*Written instruction*. Look in the data below for the line that contains "struct('wall_left', roomMesh(mergeGeometries(g)), paintWindow);". Copy that line and the remaining lines exactly.

*Collected data*.
= = =
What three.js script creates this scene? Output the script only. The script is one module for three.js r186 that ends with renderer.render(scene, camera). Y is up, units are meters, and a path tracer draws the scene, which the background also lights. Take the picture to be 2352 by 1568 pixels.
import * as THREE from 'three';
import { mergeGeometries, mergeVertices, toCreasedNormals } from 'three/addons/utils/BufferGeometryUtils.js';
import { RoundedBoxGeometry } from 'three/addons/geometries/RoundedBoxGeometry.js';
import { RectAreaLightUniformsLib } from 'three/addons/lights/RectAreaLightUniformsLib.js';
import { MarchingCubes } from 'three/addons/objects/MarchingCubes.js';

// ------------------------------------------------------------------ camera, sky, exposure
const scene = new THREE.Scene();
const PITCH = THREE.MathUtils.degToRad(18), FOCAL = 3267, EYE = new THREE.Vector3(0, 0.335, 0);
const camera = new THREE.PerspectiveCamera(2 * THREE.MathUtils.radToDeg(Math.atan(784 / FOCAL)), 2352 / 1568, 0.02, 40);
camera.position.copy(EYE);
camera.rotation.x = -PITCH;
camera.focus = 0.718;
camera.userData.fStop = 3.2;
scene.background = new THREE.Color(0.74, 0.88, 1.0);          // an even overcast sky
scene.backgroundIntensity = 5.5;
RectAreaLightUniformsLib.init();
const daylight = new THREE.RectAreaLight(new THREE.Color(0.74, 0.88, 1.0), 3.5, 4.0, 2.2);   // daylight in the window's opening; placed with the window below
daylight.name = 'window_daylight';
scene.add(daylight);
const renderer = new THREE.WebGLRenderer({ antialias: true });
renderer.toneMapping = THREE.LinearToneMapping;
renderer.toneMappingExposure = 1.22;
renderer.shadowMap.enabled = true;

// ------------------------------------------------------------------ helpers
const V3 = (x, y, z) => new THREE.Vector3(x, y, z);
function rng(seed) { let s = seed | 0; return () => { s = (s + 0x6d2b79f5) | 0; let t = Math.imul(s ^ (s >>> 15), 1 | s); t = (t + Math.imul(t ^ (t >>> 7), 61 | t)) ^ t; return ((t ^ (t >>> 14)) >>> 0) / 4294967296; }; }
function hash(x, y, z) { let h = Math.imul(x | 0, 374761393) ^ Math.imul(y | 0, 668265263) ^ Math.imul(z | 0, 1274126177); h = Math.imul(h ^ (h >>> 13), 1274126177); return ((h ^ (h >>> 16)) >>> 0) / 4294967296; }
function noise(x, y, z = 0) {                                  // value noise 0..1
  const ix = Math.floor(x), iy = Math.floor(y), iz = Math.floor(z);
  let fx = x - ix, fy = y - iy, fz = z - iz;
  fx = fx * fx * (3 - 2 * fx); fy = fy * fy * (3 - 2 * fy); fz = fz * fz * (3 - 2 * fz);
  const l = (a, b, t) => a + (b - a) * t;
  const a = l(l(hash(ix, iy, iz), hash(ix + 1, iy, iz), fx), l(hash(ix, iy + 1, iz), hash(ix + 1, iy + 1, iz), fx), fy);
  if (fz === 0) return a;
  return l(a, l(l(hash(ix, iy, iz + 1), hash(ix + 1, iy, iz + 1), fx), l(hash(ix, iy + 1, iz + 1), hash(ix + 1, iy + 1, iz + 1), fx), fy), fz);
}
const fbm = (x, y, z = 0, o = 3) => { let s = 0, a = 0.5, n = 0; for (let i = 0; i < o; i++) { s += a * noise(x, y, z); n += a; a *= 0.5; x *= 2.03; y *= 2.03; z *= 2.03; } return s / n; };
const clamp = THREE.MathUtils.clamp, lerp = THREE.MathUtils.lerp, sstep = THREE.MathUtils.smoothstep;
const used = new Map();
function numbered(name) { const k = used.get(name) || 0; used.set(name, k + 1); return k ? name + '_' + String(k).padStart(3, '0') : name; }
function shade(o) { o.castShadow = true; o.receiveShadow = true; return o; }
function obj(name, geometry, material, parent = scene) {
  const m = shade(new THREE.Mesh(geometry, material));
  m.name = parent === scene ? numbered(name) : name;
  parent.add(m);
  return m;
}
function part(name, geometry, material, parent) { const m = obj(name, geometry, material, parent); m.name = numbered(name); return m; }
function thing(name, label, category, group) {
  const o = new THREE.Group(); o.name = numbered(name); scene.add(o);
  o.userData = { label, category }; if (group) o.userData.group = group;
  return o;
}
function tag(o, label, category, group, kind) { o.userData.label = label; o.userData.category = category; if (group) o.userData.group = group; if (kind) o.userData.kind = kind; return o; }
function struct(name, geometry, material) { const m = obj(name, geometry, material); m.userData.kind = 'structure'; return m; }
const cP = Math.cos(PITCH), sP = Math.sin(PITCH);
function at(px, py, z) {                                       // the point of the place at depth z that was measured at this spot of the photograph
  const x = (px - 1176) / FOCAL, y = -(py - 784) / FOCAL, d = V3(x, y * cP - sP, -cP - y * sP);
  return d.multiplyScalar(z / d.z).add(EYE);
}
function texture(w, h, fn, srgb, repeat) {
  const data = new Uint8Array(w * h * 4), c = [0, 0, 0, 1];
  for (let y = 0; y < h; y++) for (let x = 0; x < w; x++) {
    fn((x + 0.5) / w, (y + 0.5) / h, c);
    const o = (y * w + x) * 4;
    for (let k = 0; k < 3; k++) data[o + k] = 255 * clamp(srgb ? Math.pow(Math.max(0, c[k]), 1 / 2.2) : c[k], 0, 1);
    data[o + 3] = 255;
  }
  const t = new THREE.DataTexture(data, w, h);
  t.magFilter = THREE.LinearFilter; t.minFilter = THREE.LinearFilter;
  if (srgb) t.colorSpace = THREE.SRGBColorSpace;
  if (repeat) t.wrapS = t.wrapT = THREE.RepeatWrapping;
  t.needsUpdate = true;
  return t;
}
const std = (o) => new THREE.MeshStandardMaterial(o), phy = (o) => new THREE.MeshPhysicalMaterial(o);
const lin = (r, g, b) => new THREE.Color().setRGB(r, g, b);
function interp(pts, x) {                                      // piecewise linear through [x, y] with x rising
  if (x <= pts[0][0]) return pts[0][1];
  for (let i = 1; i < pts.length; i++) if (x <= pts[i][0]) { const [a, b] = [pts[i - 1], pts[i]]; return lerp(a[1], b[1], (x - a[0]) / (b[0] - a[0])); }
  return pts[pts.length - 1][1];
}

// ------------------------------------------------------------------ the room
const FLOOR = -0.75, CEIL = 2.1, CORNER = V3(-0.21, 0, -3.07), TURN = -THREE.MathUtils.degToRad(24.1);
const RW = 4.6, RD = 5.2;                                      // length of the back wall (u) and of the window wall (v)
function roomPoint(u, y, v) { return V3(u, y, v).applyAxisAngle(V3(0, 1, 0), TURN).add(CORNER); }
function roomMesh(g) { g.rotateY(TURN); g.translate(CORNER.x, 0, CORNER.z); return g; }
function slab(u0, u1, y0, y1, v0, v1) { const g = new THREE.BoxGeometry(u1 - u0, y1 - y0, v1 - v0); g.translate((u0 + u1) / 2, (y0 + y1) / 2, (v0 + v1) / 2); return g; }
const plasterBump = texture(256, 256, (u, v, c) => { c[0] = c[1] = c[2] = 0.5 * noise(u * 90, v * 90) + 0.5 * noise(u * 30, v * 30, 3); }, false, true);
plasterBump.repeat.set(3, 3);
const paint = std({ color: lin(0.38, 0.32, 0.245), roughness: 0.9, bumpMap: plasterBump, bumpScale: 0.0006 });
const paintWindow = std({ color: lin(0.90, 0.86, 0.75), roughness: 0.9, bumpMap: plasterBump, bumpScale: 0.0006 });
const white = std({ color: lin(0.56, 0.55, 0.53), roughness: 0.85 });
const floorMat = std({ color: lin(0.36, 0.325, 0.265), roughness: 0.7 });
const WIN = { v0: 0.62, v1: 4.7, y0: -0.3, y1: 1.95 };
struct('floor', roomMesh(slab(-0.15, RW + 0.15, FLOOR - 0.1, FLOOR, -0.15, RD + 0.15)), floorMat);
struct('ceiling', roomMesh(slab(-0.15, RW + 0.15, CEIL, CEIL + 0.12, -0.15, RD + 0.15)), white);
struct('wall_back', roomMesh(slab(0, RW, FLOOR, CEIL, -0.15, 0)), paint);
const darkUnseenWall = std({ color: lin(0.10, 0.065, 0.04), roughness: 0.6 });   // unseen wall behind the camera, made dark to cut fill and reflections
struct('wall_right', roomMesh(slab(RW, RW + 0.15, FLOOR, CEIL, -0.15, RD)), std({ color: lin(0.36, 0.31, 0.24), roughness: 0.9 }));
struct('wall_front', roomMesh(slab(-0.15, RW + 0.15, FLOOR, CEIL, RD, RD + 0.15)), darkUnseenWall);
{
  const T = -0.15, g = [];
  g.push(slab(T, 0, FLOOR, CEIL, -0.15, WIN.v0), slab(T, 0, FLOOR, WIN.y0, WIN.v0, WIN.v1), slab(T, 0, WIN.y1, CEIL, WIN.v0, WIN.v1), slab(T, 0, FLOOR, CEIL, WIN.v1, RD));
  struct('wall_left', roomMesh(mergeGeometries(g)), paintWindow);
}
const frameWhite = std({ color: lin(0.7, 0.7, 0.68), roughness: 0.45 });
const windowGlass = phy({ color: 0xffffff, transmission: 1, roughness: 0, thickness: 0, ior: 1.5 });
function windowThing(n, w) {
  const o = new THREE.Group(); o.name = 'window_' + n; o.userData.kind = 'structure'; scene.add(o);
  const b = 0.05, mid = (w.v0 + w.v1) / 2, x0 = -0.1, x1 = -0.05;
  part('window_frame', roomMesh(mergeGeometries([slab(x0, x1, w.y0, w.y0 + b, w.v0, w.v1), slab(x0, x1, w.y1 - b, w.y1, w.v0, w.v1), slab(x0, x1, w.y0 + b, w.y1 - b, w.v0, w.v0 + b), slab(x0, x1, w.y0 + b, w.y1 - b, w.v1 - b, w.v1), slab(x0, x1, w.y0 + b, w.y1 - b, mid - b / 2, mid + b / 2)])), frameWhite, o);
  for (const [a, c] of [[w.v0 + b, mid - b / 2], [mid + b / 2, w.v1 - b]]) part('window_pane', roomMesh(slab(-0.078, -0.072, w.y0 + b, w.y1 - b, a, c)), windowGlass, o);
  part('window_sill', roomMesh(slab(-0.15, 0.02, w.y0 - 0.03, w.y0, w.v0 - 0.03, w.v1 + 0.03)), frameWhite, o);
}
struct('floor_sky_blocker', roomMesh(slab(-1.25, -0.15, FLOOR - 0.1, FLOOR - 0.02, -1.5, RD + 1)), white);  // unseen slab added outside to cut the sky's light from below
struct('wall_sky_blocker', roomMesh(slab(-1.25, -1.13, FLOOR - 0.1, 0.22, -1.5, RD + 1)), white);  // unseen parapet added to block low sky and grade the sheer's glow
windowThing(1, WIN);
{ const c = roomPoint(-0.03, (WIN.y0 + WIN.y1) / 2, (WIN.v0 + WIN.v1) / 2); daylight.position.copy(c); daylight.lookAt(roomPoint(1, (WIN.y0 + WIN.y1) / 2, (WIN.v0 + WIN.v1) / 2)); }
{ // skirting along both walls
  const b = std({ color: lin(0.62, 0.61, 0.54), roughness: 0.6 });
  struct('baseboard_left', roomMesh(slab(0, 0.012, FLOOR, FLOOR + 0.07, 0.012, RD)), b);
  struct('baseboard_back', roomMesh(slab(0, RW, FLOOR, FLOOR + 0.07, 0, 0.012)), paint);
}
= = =
*Result below*.
  struct('wall_left', roomMesh(mergeGeometries(g)), paintWindow);
}
const frameWhite = std({ color: lin(0.7, 0.7, 0.68), roughness: 0.45 });
const windowGlass = phy({ color: 0xffffff, transmission: 1, roughness: 0, thickness: 0, ior: 1.5 });
function windowThing(n, w) {
  const o = new THREE.Group(); o.name = 'window_' + n; o.userData.kind = 'structure'; scene.add(o);
  const b = 0.05, mid = (w.v0 + w.v1) / 2, x0 = -0.1, x1 = -0.05;
  part('window_frame', roomMesh(mergeGeometries([slab(x0, x1, w.y0, w.y0 + b, w.v0, w.v1), slab(x0, x1, w.y1 - b, w.y1, w.v0, w.v1), slab(x0, x1, w.y0 + b, w.y1 - b, w.v0, w.v0 + b), slab(x0, x1, w.y0 + b, w.y1 - b, w.v1 - b, w.v1), slab(x0, x1, w.y0 + b, w.y1 - b, mid - b / 2, mid + b / 2)])), frameWhite, o);
  for (const [a, c] of [[w.v0 + b, mid - b / 2], [mid + b / 2, w.v1 - b]]) part('window_pane', roomMesh(slab(-0.078, -0.072, w.y0 + b, w.y1 - b, a, c)), windowGlass, o);
  part('window_sill', roomMesh(slab(-0.15, 0.02, w.y0 - 0.03, w.y0, w.v0 - 0.03, w.v1 + 0.03)), frameWhite, o);
}
struct('floor_sky_blocker', roomMesh(slab(-1.25, -0.15, FLOOR - 0.1, FLOOR - 0.02, -1.5, RD + 1)), white);  // unseen slab added outside to cut the sky's light from below
struct('wall_sky_blocker', roomMesh(slab(-1.25, -1.13, FLOOR - 0.1, 0.22, -1.5, RD + 1)), white);  // unseen parapet added to block low sky and grade the sheer's glow
windowThing(1, WIN);
{ const c = roomPoint(-0.03, (WIN.y0 + WIN.y1) / 2, (WIN.v0 + WIN.v1) / 2); daylight.position.copy(c); daylight.lookAt(roomPoint(1, (WIN.y0 + WIN.y1) / 2, (WIN.v0 + WIN.v1) / 2)); }
{ // skirting along both walls
  const b = std({ color: lin(0.62, 0.61, 0.54), roughness: 0.6 });
  struct('baseboard_left', roomMesh(slab(0, 0.012, FLOOR, FLOOR + 0.07, 0.012, RD)), b);
  struct('baseboard_back', roomMesh(slab(0, RW, FLOOR, FLOOR + 0.07, 0, 0.012)), paint);
}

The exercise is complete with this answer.